Since launching a program to trim all waste from its manufacture of carpet
tiles 15 months ago, Atlanta-based Interface Inc. has saved $ 13 million and
diverted more than half its garbage from landfills.

The 23-year-old Interface is an industry leader, selling more than $ 800
million a year of carpet tiles for commercial buildings in 110 countries. But
CEO Ray Anderson wants it to become a world leader in "industrial ecology" as
well, generating no pollution or waste.

"The only acceptable waste is zero waste, " he said.

Interface recently helped sponsor a forum to introduce other Georgia
businesses to the possibilities of adopting "the Natural Step," a system
originated in Sweden for reducing garbage, waste and pollution. In November, the
company will sponsor a four-day environmental summit for businesses at Lake
Placid, N.Y., and will donate proceeds to a trust fund for the environment.

Making carpet tiles is an energy-intensive process with two-thirds of the
company's raw materials derived from petroleum-based chemicals. Anderson wants
the company to move toward recycling all materials used in production and help
other manufacturers do the same.

In a customer's 45,000-square-foot building in California, the company has
installed carpet tiles that it will replace and recycle.

The company also is working on a way to separate a nylon carpet face from its
polyvinyl backing. It's working with fiber suppliers to produce recycled nylon
indistinguishable from that made from petroleum products. At the plant in
LaGrange, workers remove the carpet backing and ship the separated materials to
other plants to be reused.

"We're very conscious of what we're taking from the Earth, and what we're
doing to the earth with what we make," said Anderson, 62.

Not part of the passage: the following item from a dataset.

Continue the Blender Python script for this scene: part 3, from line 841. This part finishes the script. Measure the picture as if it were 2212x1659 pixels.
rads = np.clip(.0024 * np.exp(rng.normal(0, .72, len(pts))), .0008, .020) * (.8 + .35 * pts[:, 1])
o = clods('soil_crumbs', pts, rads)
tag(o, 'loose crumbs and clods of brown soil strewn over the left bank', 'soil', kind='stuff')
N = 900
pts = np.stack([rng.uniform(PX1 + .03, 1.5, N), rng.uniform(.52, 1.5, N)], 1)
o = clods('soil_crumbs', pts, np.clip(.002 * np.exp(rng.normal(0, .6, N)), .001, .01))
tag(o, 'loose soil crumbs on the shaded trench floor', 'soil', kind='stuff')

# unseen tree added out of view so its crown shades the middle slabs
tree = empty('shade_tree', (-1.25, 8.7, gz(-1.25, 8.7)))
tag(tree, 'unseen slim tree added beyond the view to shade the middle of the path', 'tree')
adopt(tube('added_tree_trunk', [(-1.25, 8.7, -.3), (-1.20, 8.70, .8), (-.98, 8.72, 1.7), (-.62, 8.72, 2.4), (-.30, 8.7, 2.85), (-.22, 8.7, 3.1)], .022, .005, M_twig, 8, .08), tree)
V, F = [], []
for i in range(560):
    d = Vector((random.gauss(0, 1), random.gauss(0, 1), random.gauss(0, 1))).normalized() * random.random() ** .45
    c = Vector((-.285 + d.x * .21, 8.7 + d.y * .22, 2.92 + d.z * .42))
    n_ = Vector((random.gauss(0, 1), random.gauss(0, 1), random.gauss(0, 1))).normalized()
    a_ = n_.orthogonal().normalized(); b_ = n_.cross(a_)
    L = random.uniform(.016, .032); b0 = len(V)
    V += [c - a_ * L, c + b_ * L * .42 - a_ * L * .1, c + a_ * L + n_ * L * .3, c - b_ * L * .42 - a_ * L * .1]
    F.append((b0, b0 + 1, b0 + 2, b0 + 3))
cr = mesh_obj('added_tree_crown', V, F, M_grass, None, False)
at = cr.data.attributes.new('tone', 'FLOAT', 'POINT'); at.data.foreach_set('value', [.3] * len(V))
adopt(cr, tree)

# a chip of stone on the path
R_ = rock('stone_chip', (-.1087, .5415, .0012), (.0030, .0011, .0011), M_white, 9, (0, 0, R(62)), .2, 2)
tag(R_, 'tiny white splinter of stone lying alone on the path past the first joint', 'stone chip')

Anderson wasn't always an industrial environmentalist. His views changed in
1994 when he read "The Ecology of Commerce" by Paul Hawken, a book that contends
that current business practices are decimating forests, depleting water
resources and eroding topsoil.

"I read that book and it was like a spear in my chest and I couldn't get it
out," Anderson said. "The hard stuff is still ahead, like designing processes
that don't rely on virgin petrochemicals and processes that don't emit anything
that harms the atmosphere or the groundwater. We want to do well by doing good."